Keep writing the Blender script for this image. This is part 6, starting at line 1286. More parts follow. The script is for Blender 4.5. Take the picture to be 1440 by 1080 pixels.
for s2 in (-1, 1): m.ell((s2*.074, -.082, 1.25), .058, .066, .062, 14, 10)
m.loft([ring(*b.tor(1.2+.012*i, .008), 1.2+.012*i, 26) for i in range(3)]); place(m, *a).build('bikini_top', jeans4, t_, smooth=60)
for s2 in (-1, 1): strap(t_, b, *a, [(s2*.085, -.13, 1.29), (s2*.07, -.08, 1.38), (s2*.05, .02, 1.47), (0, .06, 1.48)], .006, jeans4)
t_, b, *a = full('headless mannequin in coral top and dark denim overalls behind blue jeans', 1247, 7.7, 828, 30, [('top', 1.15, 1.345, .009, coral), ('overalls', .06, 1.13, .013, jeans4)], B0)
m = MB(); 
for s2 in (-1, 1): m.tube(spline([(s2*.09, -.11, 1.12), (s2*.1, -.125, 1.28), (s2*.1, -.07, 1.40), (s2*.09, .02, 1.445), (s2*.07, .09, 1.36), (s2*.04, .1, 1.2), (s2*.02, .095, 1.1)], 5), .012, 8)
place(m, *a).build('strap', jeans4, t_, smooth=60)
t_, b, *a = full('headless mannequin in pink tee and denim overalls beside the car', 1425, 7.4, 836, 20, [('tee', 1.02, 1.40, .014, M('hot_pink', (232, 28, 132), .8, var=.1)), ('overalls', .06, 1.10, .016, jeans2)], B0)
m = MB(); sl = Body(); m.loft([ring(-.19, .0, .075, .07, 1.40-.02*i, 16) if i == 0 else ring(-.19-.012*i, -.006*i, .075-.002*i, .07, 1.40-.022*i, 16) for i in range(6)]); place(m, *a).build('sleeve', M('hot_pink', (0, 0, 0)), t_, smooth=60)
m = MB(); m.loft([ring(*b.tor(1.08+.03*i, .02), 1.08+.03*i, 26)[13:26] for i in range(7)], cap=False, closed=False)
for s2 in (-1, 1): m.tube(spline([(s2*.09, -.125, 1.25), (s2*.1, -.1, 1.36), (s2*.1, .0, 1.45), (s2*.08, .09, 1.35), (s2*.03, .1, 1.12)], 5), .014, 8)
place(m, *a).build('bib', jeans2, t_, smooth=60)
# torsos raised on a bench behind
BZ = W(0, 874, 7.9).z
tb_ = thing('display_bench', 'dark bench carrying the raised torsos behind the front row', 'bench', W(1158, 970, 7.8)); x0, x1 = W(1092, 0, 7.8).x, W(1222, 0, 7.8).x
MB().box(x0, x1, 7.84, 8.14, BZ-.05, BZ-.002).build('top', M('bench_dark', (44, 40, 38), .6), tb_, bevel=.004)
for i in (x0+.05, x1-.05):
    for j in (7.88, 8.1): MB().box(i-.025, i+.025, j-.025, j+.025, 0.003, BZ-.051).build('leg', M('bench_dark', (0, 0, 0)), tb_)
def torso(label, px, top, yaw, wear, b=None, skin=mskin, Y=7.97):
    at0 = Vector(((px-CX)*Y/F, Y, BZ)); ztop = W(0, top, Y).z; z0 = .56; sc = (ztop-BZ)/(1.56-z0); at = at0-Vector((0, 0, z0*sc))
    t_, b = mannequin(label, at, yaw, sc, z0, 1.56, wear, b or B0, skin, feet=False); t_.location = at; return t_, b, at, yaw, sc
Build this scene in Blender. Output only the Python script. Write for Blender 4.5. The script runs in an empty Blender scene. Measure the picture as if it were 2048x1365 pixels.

What is expected:
Write out every line of the preceding listing that contains "pixels".

Correct result:
Keep writing the Blender script for this image. This is part 6, starting at line 1286. More parts follow. The script is for Blender 4.5. Take the picture to be 1440 by 1080 pixels.
Build this scene in Blender. Output only the Python script. Write for Blender 4.5. The script runs in an empty Blender scene. Measure the picture as if it were 2048x1365 pixels.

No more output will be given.